Deployments at the Battle of Centralia

After Anderson left the town, he was pursued by a Union major, AVE Johnston, and 240 men of the 39th Missouri mounted infantry, a force roughly equal to the guerrillas. Johnston unwisely left half his force at Centralia to chase a small group of bushwackers led by Dave Poole, who led them into a large clearing in the midst of a forest. At the other end of the clearing were Anderson’s men, waiting by their horses. Unknown to Johnston, many more guerrillas lay in wait in the woods. The rifled muskets carried by the Union cavalry were unwieldy on horseback, so Johnston ordered his men to dismount and form a line, with a quarter of his force held back to hold the horses. As Anderson launched a furious charge, the Union volley went high. Before they could load again, Anderson’s men were among them with pistols blazing as scores of guerrillas poured out of the woods. Frank James later claimed his brother Jesse was the one to kill Major Johnston, but this is questionable – Jesse may not have even been there. On the other hand, Frank would later claim that he wasn’t there, admit that he was there, or say he was there but missed the events that followed as he was busy pursuing fleeing Union troops.

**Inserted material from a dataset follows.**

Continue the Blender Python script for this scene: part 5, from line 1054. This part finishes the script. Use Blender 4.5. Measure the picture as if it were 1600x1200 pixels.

Most of the Union prisoners begged for their lives. After killing their captives execution-style but shots to the head, the guerrillas brought out their Bowie knives and tomahawks and spent the coming hours in what a witness described as a “carnival of blood,” dismembering, scalping, mutilating and decapitating their near-naked victims. It was considered good sport to switch the decapitated heads to different bodies or impale them on fence posts. The bodies lay so thick that Dave Poole amused himself counting them by jumping from body to body.

When the slaughter ended the guerrillas headed into Centralia to finish off the rest of Johnston’s command. The final death toll was three guerrillas to at least 116 Union dead. There were only two Union wounded, and these only survived the massacre because they had managed to flee,

The Centralia battlefield was excavated by archeologists, who published their report in 2008.